Pues pasa lo que nos acaba de ocurrir en nuestro reino:
con el devenir de los años, el monarca se ha cansado de representar su papel hierático
de rey modelo. Y como no le ha sido posible dimitir, se ha otorgado ciertas “compensaciones”
por tener que renunciar a algo tan íntimo como el de ser uno mismo.
Es fácil y muy humano de imaginar. Las tentaciones le
rodean: jeques, empresarios, congéneres que pululan entorno a él conformando un
suculento panal de rica miel. Y la mosca, en este caso el moscardón, se queda preso
de patas en él, como reza el refrán: “en un panal de rica miel cien mil
moscas acudieron, y por golosas murieron presas de patas en él”.

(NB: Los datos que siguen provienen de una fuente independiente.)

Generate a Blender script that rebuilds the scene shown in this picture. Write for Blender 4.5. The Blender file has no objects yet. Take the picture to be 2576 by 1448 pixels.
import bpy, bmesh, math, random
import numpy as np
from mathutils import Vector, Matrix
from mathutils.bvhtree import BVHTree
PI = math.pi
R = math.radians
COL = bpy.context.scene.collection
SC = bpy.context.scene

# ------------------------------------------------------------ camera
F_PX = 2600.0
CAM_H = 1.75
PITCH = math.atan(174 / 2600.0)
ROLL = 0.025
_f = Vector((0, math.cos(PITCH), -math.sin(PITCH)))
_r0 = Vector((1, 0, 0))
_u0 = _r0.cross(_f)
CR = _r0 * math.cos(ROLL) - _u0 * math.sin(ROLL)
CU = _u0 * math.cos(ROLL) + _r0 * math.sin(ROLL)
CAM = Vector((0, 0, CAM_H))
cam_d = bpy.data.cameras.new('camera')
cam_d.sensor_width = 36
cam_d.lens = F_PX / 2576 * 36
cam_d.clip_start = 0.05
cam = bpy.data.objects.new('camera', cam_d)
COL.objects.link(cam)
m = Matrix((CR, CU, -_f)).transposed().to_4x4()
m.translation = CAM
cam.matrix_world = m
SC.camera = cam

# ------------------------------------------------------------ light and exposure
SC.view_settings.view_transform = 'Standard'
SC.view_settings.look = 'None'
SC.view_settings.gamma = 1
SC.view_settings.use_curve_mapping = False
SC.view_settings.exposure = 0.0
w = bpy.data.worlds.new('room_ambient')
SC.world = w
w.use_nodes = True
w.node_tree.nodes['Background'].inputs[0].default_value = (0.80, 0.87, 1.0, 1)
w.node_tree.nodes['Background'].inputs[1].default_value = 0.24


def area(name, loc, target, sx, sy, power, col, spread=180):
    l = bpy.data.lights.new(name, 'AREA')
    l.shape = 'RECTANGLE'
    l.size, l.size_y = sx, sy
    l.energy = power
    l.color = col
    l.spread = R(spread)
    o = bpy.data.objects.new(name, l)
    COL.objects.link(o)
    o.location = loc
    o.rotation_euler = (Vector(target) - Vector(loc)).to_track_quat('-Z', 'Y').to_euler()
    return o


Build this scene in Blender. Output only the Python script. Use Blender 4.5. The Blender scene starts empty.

En esas alturas del escalafón social, las cifras
monetarias que han podido tentar a un rey cada vez más mayor y cansado deben haber
sido tan estratosféricas como normales en esos ambientes de jeques, jets y
safaris. Es muy probable que el Rey Emérito ni siquiera tenga conciencia de
haber obrado mal. Después de cuatro décadas de “servicio a la corona”, es
posible que considere dichas prebendas como el justo pago a cuatro décadas de
servicio al país. Hay quien asegura que Juan Carlos I sufre la manía de acumular
dinero a causa de un trauma por haber sufrido “estrecheces” económicas durante
la niñez: tiene miedo a “quedarse de nuevo sin blanca”. De ahí que tenga en su
poder la famosa maquinita de contar el dinero que le llega –no sabemos si le
continuará llegando– desde varias partes del mundo y por valija monárquica.
Teorías freudianas aparte. Bulos – o verdades – amatorias
y económicas a parte: a mi lo que me duele es que hayan destruido mi sueño de
niña de 13 años. Y ya no pueda recordar aquella mañana de 1976, cuando las
cortes abandonaron los colores grisáceos de la dictadura para emprender el
camino dorado hacia la España mágica del “nunca jamás”, como un cuento de reyes
y princesas de los que aún me encanta escuchar.